The assessee is a Director of M/s Markets Technologies (India) Pvt. Ltd Bangalore. The assessee filed the return of income for the Assessment year 2009-10 declaring total income of Rs.1,53,44,940 under the head income from salary, business, capital gains, and other sources.

The return of income was processed under Section 143(1) and the case of the assessee was selected for scrutiny and notice was issued. The Assessing Officer vide order denied the exemption of Rs.11,30,20,000 with regard to investment made in residential property holding that exemption is not available for investment in property made outside India and created a demand for Rs.6,53,96,362.

The assessee filed an appeal before the Commissioner of Income Tax (Appeals), who by an order held that investment should be made in India for claiming the benefit of exemption under Section 54(1) of the Act. In the result, the appeal was dismissed.

The assessee thereupon filed an appeal before Income Tax Appellate Tribunal, wherein it was held that the assessee entitled to exemption under Section 54F of the Act and allowed the appeal preferred by the assessee.

The dispute arose, in this case, was whether on the facts and in the circumstances of the case, the Tribunal justified in law in holding that the assessee is entitled to claim exemption under Section 54F of the Income Tax Act in respect of investment made in the house property in the USA.

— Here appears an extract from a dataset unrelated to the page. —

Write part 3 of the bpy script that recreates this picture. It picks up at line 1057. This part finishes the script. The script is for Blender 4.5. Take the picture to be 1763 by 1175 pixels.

The division judge bench of Justice Alok Aradhe and Justice H.T. Nagendra Prasad noted that the investment in a residential house was made in the USA prior to April 1, 2015, whereas, the requirement of making an investment in a residential house, which was incorporated by way of amendment, came into force from April 1, 2015.

“In the light of aforesaid well-settled legal principles as well as the memorandum of objects of Finance Act, 2014, which clearly provide that amendments will take effect from April 01, 2015 and will apply to Assessment year 2015-16 onwards as well as the CBDT’s Circular dated January 21, 2015, it is evident that amendment incorporated in Section 54F(1) of the Act is prospective in nature,” the bench while answering against the revenue said.